The findings demonstrate tension among Democrats about how to address the crisis at the border that intensified in June when the Trump administration instituted a family separation policy to deter illegal immigration.
Some potential Democratic presidential contenders, such as Sen. Kirsten Gillibrand of New York, backed getting rid of ICE in response to the separations. Others, including Sen. Kamala Harris of California, urged a rethinking of the agency, but stopped short of calling for its abolition.
President Donald Trump has seized on the Democratic criticism of ICE to paint the party as weak on immigration and national security. The administration reversed its separation policy amid an international outcry, but hundreds of children remain separated from their families.
While many Americans say they do not know enough about U.S. Immigration and Customs Enforcement, there is little support for abolishing ICE, according to an AP-NORC poll.
The public is largely critical of the administration’s progress in reuniting families. Nearly 6 in 10 think the Trump administration is doing too little, though 8 percent say it’s doing too much, and a third think it is doing enough.
And while the Trump administration seeks to curb legal immigration, Americans are more likely to say they want to keep it at existing levels (42 percent) than to want the number of immigrants let in to be increased (29 percent) or decreased (28 percent).
The push to abolish ICE became something of a litmus test among liberal Democrats this summer after Alexandria Ocasio-Cortez unseated a 10-term party leader for a New York congressional seat in part by campaigning on the issue. But it hasn’t proved a political winner in other races.

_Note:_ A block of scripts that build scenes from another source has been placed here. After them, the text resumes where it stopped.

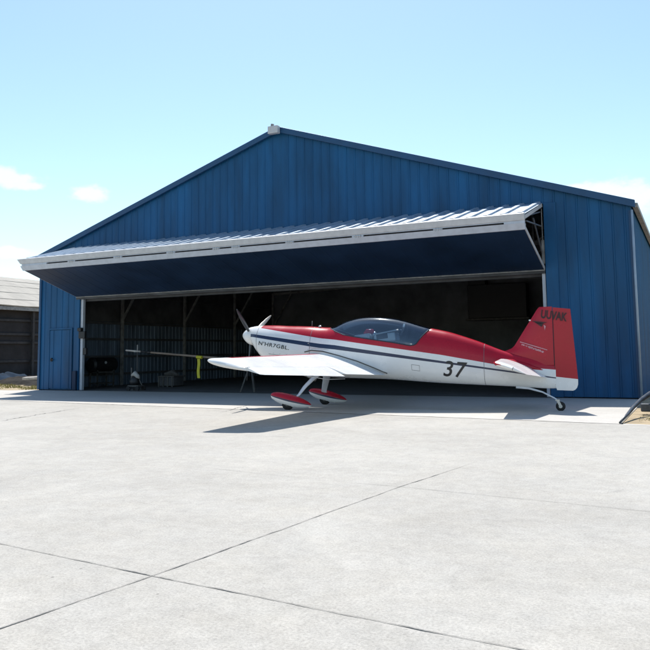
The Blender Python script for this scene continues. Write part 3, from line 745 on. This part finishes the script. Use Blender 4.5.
mb = MB(); mb.tube([(.84, 0, .455), (.6, 0, .43), (.35, 0, .36), (.12, 0, .24), (.06, 0, .19)], [.05, .04, .028, .022, .02], 12, flat=.6); mb.build('tail_spring', M['strut'], P, smooth=True)
mb = MB(); mb.bar((.07, .045, .21), (.02, .045, .10), .012, .05); mb.bar((.07, -.045, .21), (.02, -.045, .10), .012, .05); mb.box((.03, -.05, .195), (.11, .05, .22)); mb.build('wheel_fork', M['alu'], P)
mb = MB(); mb.tube([(.02, -.035, .09), (.02, -.02, .09), (.02, .02, .09), (.02, .035, .09)], [.07, .09, .09, .07], 22); tw = mb.build('tail_wheel', M['rubber'], P, smooth=True, angle=50)
mb = MB(); mb.tube([(.02, -.04, .09), (.02, .04, .09)], .035, 14); mb.build('hub', M['alu'], tw, smooth=True, angle=50)
mb = MB(); mb.tube([(1.0, .1, .52), (.55, .07, .50)], .006, 6); mb.build('rudder_cable', M['blade_dk'], P)

# lettering, laid on the skin
def lettering(name, txt, X0, Z0, size, m, slope=0, shear=0, sx=1., surf_y=None, par=None, off=.004, bold=0.0, spacing=1.0):
    cu = bpy.data.curves.new(name, 'FONT'); cu.body = txt; cu.size = size; cu.shear = shear; cu.offset = bold; cu.space_character = spacing
    tmp = bpy.data.objects.new('tmp_text', cu); col.objects.link(tmp)
    dg = bpy.context.evaluated_depsgraph_get(); me = bpy.data.meshes.new_from_object(tmp.evaluated_get(dg))
    bpy.data.objects.remove(tmp); bpy.data.curves.remove(cu)
    b = bmesh.new(); b.from_mesh(me)
    zmax = max(v.co.y for v in b.verts); xmax = max(v.co.x for v in b.verts)
    k = 0.
    while k < zmax:
        bmesh.ops.bisect_plane(b, geom=b.verts[:]+b.edges[:]+b.faces[:], plane_co=(0, k, 0), plane_no=(0, 1, 0)); k += .03
    for v in b.verts:
        u, w = v.co.x*sx, v.co.y
        X = X0-u; z = Z0+w-u*slope
        y = (surf_y(X, z) if surf_y else .06)+off
        v.co = (X, y, z)
    b.normal_update()
    for fc in b.faces:
        if fc.normal.y < 0: fc.normal_flip()
    b.to_mesh(me); b.free(); me.name = name
    return link(name, me, m, par)
def fsurf(X, z): return halfw(X, z)
lettering('race_number', '37', 2.25, .685, .44, M['black'], .10, .27, .95, fsurf, P, .005, .004, 1.08)
lettering('registration', "N'HR7GBL.", 6.28, 1.365, .115, M['black'], .165, .15, 1.25, fsurf, P, .006, .001, 1.12)
fsy = lambda X, z: (.11-.03*(z-.9))/2 if X > .1 else .043
lettering('fin_lettering', 'UUVAK', .325, 1.80, .23, M['maroon'], .17, .22, .62, fsy, P, .006, .006, 1.0)
mb = MB()
for a, b_, c_ in (((.50, 1.745), (.20, 1.70), (.36, 1.675)), ((.44, 1.715), (.27, 1.69), (.31, 1.62))):
    mb.hexa([(a[0], .052, a[1]), (c_[0], .052, c_[1]), (b_[0], .052, b_[1])], [(a[0], .060, a[1]), (c_[0], .060, c_[1]), (b_[0], .060, b_[1])])
mb.build('wing_emblem', M['maroon'], P)
mb = MB(); mb.box((.51, .05, 1.74), (.545, .061, 1.765)); mb.build('emblem_spot', M['white'], P)
mb = MB(); mb.hexa([(.23, .05, 1.63), (.27, .05, 1.66), (.25, .05, 1.55)], [(.23, .061, 1.63), (.27, .061, 1.66), (.25, .061, 1.55)]); mb.build('emblem_tail', M['pink'], P)
mb = MB(); mb.bar((.73, .055, 1.335), (.22, .054, 1.17), .004, .014); mb.build('pinstripe', M['pink'], P)
mb = MB(); random.seed(3)
for row, (xa, xb, zo) in enumerate(((.70, .36, 1.285), (.56, .28, 1.225))):
    x = xa
    while x > xb:
        wd = random.uniform(.012, .035); hh = random.uniform(.018, .034); z = zo-(xa-x)*.36-row*0
        mb.bar((x, .056, z), (x-wd, .056, z-wd*.36), .004, hh); x -= wd+random.choice((.006, .006, .016))
mb.build('fin_script', M['pink'], P)

# ------------------------------------------------------------------ old shed on the left
S = empty('old_shed', (-22, 9, 0)); tag(S, 'old dark shed with a pale sagging metal roof, left of the blue hangar', 'shed')
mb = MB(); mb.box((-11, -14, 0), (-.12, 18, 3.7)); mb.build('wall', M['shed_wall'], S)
mb = MB()
n = 40
for i in range(n):
    y0_, y1_ = -15+34*i/n, -15+34*(i+1)/n
    for a, b_, za, zb in ((.35, -2, 3.86, 4.72), (-2, -4, 4.72, 5.5), (-4, -6.2, 5.5, 6.15), (-6.2, -11.5, 6.15, 4.0)):
        f1 = lambda x, y, z: (x, y, z+.05*noise.noise(Vector((x*.7, y*.5, 2))))
        mb.quad(f1(a, y0_, za), f1(a, y1_, za), f1(b_, y1_, zb), f1(b_, y0_, zb))
mb.build('roof', M['shed_roof'], S, solid=.06)
for z in (4.25, 4.75, 5.25, 5.7):
    x = lerp([(3.86, .35), (4.72, -2), (5.5, -4), (6.15, -6.2)], z)
    mb = MB(); mb.bar((x, -15, z+.045), (x, 19, z+.045), .02, .02); mb.build('roof_lap', M['shed_roof'], S)
mb = MB(); mb.box((.2, -15, 3.62), (.33, 19, 3.80)); mb.build('eave_board', M['steel_gr'], S)
for z in (.9, 1.9, 2.35, 3.1):
    mb = MB(); mb.box((-.09, -14, z-.06), (-.03, 18, z+.06)); mb.build('rail', M['shed_rail'], S)
for y in (-10, -6, -2.2, -.6, 1.9, 5, 9, 13):
    mb = MB(); mb.box((.0, y-.07, 0), (.14, y+.07, 3.7)); mb.build('post', M['shed_rail'], S)

# low heap, tarp, plank and weeds between the two buildings
def heap(name, c, rx, ry, h, m, seed, lab, cat, n=26):
    mb = MB(); V = {}
    for i in range(n+1):
        for j in range(n+1):
            u, v = i/n*2-1, j/n*2-1; r = min(1, math.hypot(u, v)); p = Vector((u*3+seed, v*3, seed))
            e = (1-r*r)
            z = h*e*(.75+.45*noise.noise(p)+.18*noise.noise(p*3))+.0
            V[i, j] = (c[0]+u*rx, c[1]+v*ry, max(-.02, z) if e > 0 else -.02)
    for i in range(n):
        for j in range(n): mb.quad(V[i, j], V[i+1, j], V[i+1, j+1], V[i, j+1])
    o = mb.build(name, m, None, smooth=True, merge=True); tag(o, lab, cat); return o
heap('tarp_heap', (-17.2, 5.0), 1.7, 1.2, .55, M['tarp'], 3.1, 'low blue grey tarp covering a heap before the dark shed', 'tarp')
heap('rubble_heap', (-14.9, 4.6), 2.3, 1.5, .36, M['rubble'], 9.4, 'dark rubble heap between the shed and the blue hangar', 'rubble')
heap('rubble_heap', (-12.0, 3.6), 1.9, 1.2, .36, M['rubble'], 5.2, 'smaller dark rubble heap right at the hangar corner', 'rubble')
mb = MB(); mb.box((-.95, -.17, 0), (.95, .17, .09)); o = mb.build('plank', M['plank'], None, bevel=.01)
o.location = (-11.7, 2.35, .30); o.rotation_euler = (.05, R(-2), R(20)); tag(o, 'pale bleached plank lying on the rubble beside the hangar', 'plank')
mb = MB()
for i in range(2600):
    k = random.random()
    x = random.uniform(-17.5, -9.9); y = random.gauss(0, .55)+.55+(-9.9-x)*.36+ (1.0 if k > .85 else 0)
    if y < -.10+(-10.4-x)*.02 : continue
    dens = noise.noise(Vector((x*1.2, y*1.2, 4)))
    if dens < -.05: continue
    hh = random.uniform(.02, .08)*(1+dens*1.8); a = random.uniform(0, 6.28); w = random.uniform(.008, .02)
    dx, dy = math.cos(a)*w, math.sin(a)*w; lx, ly = random.gauss(0, .04), random.gauss(0, .04)
    mb.quad((x-dx, y-dy, 0), (x+dx, y+dy, 0), (x+lx, y+ly, hh))
o = mb.build('grass', M['weed']); tag(o, 'yellow green weeds along the edge of the slab left of the hangar', 'grass', kind='stuff')
mb = MB()
for i in range(900):
    x = random.uniform(9.9, 13); y = -5.0+random.gauss(0, .35); hh = random.uniform(.01, .035); a = random.uniform(0, 6.28); w = .008
    mb.quad((x-math.cos(a)*w, y-math.sin(a)*w, 0), (x+math.cos(a)*w, y+math.sin(a)*w, 0), (x+random.gauss(0, .02), y, hh))
o = mb.build('grass', M['weed']); tag(o, 'short dry weeds on the sand patch right of the slab', 'grass', kind='stuff')

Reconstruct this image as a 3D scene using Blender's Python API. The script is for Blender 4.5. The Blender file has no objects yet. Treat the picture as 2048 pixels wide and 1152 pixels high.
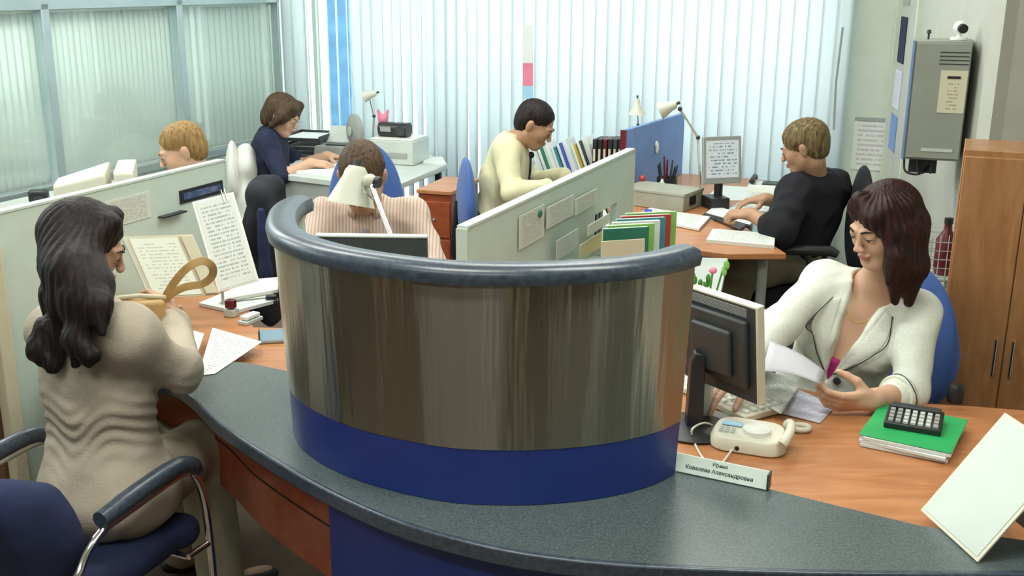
import bpy, bmesh, math, random
import numpy as np
from mathutils import Vector, Matrix

# ---------------------------------------------------------------- camera, world, exposure
S = bpy.context.scene
COL = S.collection
FPX, PITCH, EYE, PPX = 2150.0, math.radians(16), 1.85, 971.0
cam_data = bpy.data.cameras.new('camera')
cam_data.sensor_width = 36
cam_data.lens = FPX * 36 / 2048
cam_data.shift_x = (1024 - PPX) / 2048
cam_data.clip_start = 0.05
cam = bpy.data.objects.new('camera', cam_data)
cam.location = (0, 0, EYE)
cam.rotation_euler = (math.pi / 2 - PITCH, 0, 0)
COL.objects.link(cam)
S.camera = cam

world = bpy.data.worlds.new('sky')
S.world = world
world.use_nodes = True
wn = world.node_tree.nodes
wn['Background'].inputs[0].default_value = (0.89, 0.94, 1.0, 1)
wn['Background'].inputs[1].default_value = 6.5
S.view_settings.view_transform = 'Standard'
S.view_settings.look = 'None'
S.view_settings.gamma = 1
S.view_settings.use_curve_mapping = False
S.view_settings.exposure = 0.0
random.seed(7)

# ---------------------------------------------------------------- geometry of the view
def ray(px, py):
    u = (px - PPX) / FPX; v = (576 - py) / FPX
    return Vector((u, math.cos(PITCH) + v * math.sin(PITCH), -math.sin(PITCH) + v * math.cos(PITCH)))
def at(px, py, z):
    d = ray(px, py); t = (z - EYE) / d.z
    return Vector((d.x * t, d.y * t, z))
def W(px, py, Y):
    d = ray(px, py); t = Y / d.y
    return Vector((d.x * t, Y, EYE + d.z * t))
V = Vector
def FR(loc, rz=0, rx=0, ry=0):
    return Matrix.Translation(V(loc)) @ Matrix.Rotation(rz, 4, 'Z') @ Matrix.Rotation(rx, 4, 'X') @ Matrix.Rotation(ry, 4, 'Y')
def yaw_of(v):                      # rotation about z that takes +Y onto v
    return math.atan2(-v[0], v[1])
D2R = math.radians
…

Democrat Brent Welder, endorsed by Ocasio-Cortez in July, backed ending ICE but was narrowly beaten in an August primary in suburban Kansas. And no Democrats running in competitive Senate races in November have advocated abolishing ICE.
More common among prominent Democrats is the suggestion the agency be reformed.
Rep. Kyrsten Sinema, a Democrat running for Senate in Republican-heavy Arizona with its 378-mile (608-kilometer) border with Mexico, said last month that “ICE does provide some important functions,” though she has recommended changes to the agency.